Si, selon le seul document « calcul émoluments sur procédure » fourni à cet égard, daté du 6 mai 2021, les taux horaires appliqués aux 69 heures d’activité facturées sont ceux prévus à l’art. 55 RGD, ledit document ne permet pas de vérifier le principe de la couverture des frais vu du peu de détails qu'il contient, à savoir par exemple les dates précises des interventions de chaque corps de métier cité, le temps de chaque intervention et sa cause.

Il n’est ainsi pas possible, sur la base de ce document, de déterminer en quoi les tâches résumées au plus élémentaire correspondraient bien aux coûts effectifs de l’intimé et si partant le département aurait violé les principes de la couverture des frais et d’équivalence en fixant l’émolument querellé.

Ce grief sera donc admis.

Le recours sera partiellement admis et l’émolument litigieux annulé.

Le dossier sera renvoyé au département pour établissement d’un décompte détaillé des prestations effectuées en lien avec le prononcé de l’amende querellée et pour nouvelle décision sur ce point.
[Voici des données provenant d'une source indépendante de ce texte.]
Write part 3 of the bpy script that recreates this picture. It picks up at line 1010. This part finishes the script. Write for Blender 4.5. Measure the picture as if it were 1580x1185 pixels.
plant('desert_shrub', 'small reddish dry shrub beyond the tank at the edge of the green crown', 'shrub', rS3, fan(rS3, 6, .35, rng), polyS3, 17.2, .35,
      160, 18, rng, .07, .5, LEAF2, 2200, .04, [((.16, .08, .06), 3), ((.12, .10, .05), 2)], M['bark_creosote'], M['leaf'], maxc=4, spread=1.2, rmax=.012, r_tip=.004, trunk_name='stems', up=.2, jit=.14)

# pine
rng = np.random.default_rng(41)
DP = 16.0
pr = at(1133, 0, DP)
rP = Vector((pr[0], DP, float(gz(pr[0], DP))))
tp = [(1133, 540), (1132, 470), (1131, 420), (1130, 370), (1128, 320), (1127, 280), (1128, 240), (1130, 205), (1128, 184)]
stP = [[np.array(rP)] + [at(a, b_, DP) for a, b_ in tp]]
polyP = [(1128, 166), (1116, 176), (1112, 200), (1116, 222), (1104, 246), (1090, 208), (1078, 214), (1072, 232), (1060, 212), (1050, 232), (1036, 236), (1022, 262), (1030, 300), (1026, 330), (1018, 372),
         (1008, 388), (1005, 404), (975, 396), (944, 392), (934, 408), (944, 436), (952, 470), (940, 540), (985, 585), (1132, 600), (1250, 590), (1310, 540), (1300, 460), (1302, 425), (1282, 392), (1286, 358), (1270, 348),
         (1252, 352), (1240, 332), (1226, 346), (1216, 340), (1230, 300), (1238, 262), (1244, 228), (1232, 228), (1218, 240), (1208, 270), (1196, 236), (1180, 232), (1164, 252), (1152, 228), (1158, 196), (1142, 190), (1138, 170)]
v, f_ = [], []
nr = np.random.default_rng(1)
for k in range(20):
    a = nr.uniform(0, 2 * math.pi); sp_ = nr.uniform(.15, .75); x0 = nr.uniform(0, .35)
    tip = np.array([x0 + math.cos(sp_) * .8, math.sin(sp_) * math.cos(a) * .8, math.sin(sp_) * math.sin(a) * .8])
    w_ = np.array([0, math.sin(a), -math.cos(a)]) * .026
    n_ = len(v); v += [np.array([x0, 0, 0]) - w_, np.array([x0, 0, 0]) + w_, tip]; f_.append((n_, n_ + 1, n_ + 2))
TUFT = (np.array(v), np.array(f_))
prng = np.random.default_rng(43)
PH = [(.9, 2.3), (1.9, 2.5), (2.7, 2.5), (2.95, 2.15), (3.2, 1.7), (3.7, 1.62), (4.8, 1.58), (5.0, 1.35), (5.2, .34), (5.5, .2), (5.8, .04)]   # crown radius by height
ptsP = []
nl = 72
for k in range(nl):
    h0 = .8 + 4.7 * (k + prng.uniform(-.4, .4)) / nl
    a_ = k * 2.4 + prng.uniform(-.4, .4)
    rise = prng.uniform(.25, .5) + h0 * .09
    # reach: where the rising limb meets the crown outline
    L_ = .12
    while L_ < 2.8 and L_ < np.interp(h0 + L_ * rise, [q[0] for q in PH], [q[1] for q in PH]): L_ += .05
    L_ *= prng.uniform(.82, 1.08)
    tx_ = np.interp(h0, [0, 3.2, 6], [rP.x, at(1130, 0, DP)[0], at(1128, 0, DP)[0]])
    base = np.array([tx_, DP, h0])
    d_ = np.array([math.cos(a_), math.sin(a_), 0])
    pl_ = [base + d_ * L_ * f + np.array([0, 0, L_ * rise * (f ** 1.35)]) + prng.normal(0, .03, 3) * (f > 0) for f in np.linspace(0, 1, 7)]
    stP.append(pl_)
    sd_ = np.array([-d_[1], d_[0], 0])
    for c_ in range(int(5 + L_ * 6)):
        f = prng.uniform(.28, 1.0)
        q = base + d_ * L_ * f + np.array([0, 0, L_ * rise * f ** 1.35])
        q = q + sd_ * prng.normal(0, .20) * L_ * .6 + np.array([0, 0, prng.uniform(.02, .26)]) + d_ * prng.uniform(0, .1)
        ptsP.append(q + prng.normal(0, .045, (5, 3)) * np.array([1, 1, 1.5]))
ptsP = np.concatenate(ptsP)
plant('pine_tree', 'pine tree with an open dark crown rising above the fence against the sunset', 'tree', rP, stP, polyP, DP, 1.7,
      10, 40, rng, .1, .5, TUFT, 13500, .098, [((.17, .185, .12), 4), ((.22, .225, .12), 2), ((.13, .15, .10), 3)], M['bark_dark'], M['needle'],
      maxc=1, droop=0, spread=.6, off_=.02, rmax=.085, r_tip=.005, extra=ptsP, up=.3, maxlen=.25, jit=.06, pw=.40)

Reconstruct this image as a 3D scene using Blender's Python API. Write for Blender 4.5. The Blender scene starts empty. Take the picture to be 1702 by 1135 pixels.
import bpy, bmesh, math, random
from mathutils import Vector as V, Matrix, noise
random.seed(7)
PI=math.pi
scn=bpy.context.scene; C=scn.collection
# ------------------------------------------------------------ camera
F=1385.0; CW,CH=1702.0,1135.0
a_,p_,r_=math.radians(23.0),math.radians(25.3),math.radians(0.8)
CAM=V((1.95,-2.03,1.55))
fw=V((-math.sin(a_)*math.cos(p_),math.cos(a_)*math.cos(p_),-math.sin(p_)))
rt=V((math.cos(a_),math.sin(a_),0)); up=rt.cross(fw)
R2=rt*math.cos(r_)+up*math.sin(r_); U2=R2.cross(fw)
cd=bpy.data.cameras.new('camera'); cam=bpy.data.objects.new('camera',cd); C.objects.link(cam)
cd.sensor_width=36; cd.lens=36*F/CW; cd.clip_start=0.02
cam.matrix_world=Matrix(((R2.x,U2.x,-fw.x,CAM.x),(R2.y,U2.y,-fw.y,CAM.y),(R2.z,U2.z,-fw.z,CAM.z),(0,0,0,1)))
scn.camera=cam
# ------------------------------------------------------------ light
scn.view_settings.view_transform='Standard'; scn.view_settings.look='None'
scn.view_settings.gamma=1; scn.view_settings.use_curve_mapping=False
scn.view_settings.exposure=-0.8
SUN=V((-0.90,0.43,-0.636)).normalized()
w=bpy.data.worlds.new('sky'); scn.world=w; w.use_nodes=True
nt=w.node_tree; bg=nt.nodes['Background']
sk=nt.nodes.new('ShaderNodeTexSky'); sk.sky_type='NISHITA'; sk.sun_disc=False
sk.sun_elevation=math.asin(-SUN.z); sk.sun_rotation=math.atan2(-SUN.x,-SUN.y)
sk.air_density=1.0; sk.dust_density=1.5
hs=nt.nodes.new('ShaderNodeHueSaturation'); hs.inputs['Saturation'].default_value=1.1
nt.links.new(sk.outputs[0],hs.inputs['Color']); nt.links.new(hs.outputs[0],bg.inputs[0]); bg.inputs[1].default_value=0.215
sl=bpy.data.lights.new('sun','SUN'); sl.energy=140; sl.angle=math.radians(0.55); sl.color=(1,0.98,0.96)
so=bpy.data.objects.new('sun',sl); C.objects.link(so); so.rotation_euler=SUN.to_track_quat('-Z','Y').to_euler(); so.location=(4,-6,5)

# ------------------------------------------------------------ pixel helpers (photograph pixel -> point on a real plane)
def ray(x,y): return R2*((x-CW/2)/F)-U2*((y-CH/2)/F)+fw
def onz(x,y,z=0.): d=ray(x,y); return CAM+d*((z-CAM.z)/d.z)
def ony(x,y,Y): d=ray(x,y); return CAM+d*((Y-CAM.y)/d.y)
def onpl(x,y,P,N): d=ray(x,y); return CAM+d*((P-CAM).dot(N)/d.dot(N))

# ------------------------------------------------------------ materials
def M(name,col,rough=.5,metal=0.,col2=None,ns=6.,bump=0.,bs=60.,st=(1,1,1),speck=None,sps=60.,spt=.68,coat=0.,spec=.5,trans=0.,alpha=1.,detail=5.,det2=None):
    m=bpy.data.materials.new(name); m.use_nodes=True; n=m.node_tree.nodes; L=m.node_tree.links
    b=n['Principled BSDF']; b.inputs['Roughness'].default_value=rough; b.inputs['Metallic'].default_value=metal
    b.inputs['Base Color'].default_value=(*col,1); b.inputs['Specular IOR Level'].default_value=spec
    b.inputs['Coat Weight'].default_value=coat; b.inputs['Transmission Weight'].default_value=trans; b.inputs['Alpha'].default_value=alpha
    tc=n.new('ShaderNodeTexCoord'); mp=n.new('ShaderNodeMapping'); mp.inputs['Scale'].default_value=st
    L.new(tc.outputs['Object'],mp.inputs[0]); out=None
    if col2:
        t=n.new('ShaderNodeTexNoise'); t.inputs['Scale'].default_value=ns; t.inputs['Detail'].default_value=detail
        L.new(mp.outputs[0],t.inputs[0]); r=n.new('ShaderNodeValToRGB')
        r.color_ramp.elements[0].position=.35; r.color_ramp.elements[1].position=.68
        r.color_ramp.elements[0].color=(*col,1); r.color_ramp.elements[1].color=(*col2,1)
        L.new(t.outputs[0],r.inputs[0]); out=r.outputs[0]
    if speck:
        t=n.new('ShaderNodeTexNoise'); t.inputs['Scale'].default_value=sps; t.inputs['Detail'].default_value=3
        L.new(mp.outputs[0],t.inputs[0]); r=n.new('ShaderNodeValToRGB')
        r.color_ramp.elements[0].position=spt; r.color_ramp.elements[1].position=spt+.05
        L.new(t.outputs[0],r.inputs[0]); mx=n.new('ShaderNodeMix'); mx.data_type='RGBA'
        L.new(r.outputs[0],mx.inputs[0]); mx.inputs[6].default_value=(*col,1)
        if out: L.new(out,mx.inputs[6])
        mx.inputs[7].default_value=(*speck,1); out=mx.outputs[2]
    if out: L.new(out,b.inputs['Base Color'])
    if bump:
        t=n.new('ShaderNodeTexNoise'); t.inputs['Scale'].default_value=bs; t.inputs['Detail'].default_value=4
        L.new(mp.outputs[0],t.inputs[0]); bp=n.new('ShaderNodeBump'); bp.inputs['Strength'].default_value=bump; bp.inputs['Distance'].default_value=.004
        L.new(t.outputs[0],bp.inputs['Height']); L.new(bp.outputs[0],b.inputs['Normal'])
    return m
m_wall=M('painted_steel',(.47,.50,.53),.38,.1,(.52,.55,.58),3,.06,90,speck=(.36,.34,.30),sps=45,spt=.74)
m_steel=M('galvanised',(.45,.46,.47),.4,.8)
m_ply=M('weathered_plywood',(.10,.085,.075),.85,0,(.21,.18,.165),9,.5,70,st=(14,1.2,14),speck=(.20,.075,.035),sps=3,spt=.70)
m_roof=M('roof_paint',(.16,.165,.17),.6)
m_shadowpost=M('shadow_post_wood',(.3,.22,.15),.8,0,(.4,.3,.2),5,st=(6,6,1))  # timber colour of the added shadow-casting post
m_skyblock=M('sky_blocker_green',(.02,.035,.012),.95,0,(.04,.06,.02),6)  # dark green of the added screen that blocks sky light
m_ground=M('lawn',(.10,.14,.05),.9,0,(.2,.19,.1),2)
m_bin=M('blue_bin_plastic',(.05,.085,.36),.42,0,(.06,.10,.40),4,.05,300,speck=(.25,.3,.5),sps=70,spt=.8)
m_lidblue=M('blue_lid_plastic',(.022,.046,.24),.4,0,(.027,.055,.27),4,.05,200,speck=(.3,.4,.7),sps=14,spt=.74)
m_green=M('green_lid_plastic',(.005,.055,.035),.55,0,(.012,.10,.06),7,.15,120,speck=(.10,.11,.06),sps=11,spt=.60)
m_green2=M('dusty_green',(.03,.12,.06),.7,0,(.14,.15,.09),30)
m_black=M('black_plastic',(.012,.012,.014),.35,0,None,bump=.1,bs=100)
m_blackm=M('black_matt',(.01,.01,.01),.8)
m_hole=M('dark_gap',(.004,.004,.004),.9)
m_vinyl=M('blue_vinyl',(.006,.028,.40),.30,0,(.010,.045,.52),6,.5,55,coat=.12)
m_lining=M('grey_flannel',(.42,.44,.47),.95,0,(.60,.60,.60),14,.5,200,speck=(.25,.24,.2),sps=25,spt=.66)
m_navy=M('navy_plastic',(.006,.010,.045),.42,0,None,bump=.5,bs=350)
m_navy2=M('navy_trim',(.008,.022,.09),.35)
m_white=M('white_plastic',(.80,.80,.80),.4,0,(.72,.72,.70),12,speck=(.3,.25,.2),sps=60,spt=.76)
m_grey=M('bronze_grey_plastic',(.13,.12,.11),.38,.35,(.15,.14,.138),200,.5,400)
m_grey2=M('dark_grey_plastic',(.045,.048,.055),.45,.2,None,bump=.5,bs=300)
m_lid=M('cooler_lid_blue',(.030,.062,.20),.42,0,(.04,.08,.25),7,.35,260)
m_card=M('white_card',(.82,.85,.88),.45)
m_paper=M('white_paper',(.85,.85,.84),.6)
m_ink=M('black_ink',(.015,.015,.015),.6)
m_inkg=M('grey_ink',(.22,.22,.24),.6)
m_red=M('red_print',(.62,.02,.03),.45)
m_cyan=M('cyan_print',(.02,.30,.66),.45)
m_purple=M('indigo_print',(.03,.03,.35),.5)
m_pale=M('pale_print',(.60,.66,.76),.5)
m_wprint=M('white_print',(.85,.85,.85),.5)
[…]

10) Vu l’issue du litige, un émolument, réduit, de CHF 1’500.- sera mis à la charge de la recourante, qui succombe sur la question de l’amende (art. 87 al. 1 LPA). Une indemnité, réduite, de CHF 800.- lui sera octroyée dans la mesure où elle obtient partiellement gain de cause sur la question de l’émolument (art. 87 al. 2 LPA).

 

* * * * *

PAR CES MOTIFS
LA CHAMBRE ADMINISTRATIVE

à la forme :

déclare recevable le recours interjeté le 29 août 2022 par A______ contre le jugement du Tribunal administratif de première instance du 23 juin 2022 ;

au fond :

l’admet partiellement ;

annule le jugement du Tribunal administratif de première instance du 23 juin 2022 en ce qu’il confirme l’émolument de CHF 7'965.- selon décision du 7 mai 2021 du département du territoire ;

annule cet émolument ;

confirme le jugement pour le surplus;

renvoie la cause au département pour nouvelle décision au sens des considérants ;

met un émolument de CHF 1'500.- à la charge de A______ ;

alloue une indemnité de procédure de CHF 800.- à A______ à la charge de l’État de Genève, département du territoire ;

dit que conformément aux art. 82 ss de la loi fédérale sur le Tribunal fédéral du 17 juin 2005 (LTF - RS 173.110), le présent arrêt peut être porté dans les trente jours qui suivent sa notification par-devant le Tribunal fédéral, par la voie du recours en matière de droit public ; le mémoire de recours doit indiquer les conclusions, motifs et moyens de preuve et porter la signature du recourant ou de son mandataire ; il doit être adressé au Tribunal fédéral, 1000 Lausanne 14, par voie postale ou par voie électronique aux conditions de l’art. 42 LTF. Le présent arrêt et les pièces en possession du recourant, invoquées comme moyens de preuve, doivent être joints à l’envoi ;

communique le présent arrêt à Me Marc Balavoine, avocat de la recourante, au département du territoire-ocev, ainsi qu’auTribunal administratif de première instance.

Siégeant : Mme Payot Zen-Ruffinen, présidente, Mme Krauskopf, M. Verniory, Mmes Lauber et McGregor, juges.

Au nom de la chambre administrative :

la greffière-juriste :

 

 

M. Michel

 

 

la présidente siégeant :

 

 

F. Payot Zen-Ruffinen

 

Copie conforme de cet arrêt a été communiquée aux parties.